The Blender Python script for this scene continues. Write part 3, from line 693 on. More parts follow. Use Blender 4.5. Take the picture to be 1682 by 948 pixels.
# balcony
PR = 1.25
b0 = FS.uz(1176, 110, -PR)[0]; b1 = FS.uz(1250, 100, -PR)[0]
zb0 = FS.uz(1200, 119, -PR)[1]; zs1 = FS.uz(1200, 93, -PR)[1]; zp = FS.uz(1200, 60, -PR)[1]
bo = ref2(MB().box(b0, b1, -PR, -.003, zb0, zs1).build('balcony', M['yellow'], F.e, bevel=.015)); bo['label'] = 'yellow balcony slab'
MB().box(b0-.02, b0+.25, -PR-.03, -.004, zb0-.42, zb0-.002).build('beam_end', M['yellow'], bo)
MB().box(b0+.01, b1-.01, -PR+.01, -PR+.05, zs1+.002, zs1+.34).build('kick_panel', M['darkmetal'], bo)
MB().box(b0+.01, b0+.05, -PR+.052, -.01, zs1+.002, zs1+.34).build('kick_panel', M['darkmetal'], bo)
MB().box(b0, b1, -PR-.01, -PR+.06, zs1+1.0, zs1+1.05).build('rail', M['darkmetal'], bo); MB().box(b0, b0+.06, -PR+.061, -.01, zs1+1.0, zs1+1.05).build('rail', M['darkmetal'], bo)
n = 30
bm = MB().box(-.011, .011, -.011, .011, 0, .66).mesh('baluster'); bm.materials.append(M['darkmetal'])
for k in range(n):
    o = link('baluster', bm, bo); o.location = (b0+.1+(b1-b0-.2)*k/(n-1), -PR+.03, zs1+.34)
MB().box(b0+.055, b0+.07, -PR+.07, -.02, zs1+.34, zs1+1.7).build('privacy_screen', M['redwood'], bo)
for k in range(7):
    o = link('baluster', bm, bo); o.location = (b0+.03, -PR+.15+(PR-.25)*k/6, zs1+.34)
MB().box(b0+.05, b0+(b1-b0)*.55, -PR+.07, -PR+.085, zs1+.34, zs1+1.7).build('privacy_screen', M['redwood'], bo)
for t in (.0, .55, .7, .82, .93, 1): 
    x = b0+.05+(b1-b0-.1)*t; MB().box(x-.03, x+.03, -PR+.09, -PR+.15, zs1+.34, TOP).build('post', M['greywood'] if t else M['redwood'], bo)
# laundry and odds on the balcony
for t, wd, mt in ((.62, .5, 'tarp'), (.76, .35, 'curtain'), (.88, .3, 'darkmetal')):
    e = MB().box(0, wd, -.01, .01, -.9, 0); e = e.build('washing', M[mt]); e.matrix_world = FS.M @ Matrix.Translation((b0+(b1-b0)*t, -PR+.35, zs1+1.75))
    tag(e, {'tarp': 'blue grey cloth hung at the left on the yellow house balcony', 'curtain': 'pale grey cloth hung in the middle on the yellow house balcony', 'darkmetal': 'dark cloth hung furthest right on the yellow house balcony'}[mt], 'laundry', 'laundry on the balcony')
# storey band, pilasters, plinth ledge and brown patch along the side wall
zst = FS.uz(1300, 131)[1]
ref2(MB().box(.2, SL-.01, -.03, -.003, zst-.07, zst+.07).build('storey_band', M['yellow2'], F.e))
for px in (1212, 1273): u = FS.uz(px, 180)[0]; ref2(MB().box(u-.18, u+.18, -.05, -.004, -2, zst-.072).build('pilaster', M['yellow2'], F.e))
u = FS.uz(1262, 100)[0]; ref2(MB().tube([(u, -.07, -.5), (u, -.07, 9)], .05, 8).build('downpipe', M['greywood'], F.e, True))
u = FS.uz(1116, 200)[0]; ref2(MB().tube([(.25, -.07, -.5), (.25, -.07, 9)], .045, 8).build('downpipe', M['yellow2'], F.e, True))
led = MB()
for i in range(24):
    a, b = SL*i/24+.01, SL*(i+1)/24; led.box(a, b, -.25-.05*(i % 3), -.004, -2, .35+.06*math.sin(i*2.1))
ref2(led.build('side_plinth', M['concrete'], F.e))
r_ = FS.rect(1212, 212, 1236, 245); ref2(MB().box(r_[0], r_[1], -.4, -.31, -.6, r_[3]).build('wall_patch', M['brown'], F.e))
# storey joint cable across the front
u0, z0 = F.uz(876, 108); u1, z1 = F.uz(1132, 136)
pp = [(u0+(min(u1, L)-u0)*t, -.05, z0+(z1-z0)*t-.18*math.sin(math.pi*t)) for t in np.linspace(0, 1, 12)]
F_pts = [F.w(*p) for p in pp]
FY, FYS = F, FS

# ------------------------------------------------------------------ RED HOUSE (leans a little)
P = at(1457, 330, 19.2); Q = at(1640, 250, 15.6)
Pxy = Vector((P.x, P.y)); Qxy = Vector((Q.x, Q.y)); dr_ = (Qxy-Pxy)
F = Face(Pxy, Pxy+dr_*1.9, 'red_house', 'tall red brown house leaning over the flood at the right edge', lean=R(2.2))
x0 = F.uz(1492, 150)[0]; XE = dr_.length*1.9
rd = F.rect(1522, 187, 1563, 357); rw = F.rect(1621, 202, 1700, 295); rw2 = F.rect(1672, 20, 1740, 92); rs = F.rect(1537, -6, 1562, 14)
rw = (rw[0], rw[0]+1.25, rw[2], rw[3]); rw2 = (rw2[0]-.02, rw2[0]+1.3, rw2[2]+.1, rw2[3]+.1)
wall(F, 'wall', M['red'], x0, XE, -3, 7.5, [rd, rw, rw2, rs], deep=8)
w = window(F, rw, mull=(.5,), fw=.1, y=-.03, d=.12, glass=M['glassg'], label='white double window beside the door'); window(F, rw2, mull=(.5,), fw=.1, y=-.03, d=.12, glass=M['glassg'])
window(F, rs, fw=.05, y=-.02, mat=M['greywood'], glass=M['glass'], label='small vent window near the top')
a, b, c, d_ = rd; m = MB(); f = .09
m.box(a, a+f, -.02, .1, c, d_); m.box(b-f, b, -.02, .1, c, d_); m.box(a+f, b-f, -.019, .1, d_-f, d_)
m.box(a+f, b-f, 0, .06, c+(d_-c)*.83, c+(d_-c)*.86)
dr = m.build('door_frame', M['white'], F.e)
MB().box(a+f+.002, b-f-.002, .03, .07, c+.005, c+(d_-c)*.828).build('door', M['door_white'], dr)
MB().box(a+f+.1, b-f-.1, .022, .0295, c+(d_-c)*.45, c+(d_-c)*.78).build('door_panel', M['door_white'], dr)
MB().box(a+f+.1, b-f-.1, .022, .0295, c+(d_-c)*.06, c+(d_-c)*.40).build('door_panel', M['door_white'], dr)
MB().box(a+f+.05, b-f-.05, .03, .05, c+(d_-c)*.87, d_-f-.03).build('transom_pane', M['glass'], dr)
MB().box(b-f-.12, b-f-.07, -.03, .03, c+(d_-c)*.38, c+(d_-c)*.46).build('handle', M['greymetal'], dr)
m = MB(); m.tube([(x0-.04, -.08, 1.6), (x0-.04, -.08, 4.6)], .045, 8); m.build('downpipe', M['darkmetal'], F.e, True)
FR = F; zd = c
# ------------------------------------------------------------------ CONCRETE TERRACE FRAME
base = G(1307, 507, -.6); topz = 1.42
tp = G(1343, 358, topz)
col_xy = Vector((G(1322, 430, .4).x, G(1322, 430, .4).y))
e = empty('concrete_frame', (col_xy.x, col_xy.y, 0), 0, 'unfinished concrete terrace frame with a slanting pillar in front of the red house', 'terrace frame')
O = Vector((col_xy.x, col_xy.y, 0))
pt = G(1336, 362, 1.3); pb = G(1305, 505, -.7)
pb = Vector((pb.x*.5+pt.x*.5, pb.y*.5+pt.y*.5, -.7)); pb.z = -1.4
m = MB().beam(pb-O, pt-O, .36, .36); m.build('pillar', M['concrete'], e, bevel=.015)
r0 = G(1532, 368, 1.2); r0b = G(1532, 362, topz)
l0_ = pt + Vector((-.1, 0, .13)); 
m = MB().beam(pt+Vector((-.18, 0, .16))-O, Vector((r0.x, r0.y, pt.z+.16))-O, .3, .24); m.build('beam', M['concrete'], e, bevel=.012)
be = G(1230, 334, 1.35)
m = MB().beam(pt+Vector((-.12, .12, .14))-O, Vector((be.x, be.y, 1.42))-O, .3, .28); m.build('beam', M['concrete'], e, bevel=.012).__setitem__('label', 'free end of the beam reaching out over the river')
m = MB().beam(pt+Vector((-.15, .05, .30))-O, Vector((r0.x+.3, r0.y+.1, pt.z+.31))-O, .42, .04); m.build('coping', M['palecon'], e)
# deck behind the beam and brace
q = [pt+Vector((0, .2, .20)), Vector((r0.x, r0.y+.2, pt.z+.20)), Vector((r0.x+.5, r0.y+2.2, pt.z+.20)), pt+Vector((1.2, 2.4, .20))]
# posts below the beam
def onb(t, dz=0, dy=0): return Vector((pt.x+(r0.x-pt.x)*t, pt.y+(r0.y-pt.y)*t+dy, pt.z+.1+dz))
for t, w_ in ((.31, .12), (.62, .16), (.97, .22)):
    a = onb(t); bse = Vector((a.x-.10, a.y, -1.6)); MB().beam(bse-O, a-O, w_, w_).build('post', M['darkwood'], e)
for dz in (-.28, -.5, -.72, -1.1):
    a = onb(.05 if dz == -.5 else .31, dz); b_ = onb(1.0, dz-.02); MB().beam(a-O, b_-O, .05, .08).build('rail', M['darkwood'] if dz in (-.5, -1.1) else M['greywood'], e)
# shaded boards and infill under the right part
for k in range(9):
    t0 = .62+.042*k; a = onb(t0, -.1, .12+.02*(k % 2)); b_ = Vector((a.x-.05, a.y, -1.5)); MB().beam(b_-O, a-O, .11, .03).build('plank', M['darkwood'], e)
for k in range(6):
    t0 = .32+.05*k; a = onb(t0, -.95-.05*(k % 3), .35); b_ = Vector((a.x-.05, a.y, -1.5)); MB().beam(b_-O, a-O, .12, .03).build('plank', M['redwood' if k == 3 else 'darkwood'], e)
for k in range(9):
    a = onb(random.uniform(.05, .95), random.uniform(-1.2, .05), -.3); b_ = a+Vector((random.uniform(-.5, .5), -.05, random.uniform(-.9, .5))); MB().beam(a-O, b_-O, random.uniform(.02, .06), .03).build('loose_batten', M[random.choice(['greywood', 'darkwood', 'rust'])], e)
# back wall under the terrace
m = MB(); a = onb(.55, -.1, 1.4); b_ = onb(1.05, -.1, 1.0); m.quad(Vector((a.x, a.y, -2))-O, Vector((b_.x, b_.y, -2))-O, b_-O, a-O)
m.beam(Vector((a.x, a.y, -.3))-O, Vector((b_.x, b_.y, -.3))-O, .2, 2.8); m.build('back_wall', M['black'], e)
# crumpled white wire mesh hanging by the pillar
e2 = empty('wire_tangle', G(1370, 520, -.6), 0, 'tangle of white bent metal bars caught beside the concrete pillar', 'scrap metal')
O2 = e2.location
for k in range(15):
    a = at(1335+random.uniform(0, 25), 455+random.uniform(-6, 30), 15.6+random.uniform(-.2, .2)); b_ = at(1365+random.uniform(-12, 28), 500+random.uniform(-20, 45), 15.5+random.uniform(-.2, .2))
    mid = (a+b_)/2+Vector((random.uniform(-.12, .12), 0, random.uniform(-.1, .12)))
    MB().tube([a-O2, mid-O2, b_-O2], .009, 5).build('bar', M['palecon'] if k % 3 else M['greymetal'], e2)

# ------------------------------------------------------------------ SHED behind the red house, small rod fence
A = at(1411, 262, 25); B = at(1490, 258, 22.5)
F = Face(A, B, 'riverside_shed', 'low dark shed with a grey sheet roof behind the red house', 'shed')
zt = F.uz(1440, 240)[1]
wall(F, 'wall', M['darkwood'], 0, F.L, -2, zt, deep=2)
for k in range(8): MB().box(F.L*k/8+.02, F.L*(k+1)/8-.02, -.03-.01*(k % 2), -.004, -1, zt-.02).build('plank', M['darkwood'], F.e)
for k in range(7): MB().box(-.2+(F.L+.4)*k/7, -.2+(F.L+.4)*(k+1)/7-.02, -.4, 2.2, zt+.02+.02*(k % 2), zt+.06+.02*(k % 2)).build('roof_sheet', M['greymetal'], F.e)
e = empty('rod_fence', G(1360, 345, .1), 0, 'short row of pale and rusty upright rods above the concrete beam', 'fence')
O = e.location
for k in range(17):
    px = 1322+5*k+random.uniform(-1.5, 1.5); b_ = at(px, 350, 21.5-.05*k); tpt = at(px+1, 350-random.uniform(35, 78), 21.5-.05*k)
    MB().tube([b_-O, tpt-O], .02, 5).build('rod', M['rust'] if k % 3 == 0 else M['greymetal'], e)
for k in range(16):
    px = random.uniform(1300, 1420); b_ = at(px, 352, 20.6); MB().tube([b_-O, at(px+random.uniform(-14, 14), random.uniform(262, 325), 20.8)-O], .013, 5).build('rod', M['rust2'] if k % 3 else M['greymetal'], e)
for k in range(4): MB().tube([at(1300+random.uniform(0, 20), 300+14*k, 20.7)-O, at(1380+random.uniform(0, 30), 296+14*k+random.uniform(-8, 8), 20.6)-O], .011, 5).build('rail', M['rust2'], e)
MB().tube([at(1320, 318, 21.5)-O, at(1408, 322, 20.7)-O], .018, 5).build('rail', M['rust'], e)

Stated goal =
In the listing above, locate the line containing "m.build('back_wall', M['black'], e)" and the line containing "else M['greymetal'], e2)". Extract those two lines and every line between them, exactly as written, and only those.

Output =
m.beam(Vector((a.x, a.y, -.3))-O, Vector((b_.x, b_.y, -.3))-O, .2, 2.8); m.build('back_wall', M['black'], e)
# crumpled white wire mesh hanging by the pillar
e2 = empty('wire_tangle', G(1370, 520, -.6), 0, 'tangle of white bent metal bars caught beside the concrete pillar', 'scrap metal')
O2 = e2.location
for k in range(15):
    a = at(1335+random.uniform(0, 25), 455+random.uniform(-6, 30), 15.6+random.uniform(-.2, .2)); b_ = at(1365+random.uniform(-12, 28), 500+random.uniform(-20, 45), 15.5+random.uniform(-.2, .2))
    mid = (a+b_)/2+Vector((random.uniform(-.12, .12), 0, random.uniform(-.1, .12)))
    MB().tube([a-O2, mid-O2, b_-O2], .009, 5).build('bar', M['palecon'] if k % 3 else M['greymetal'], e2)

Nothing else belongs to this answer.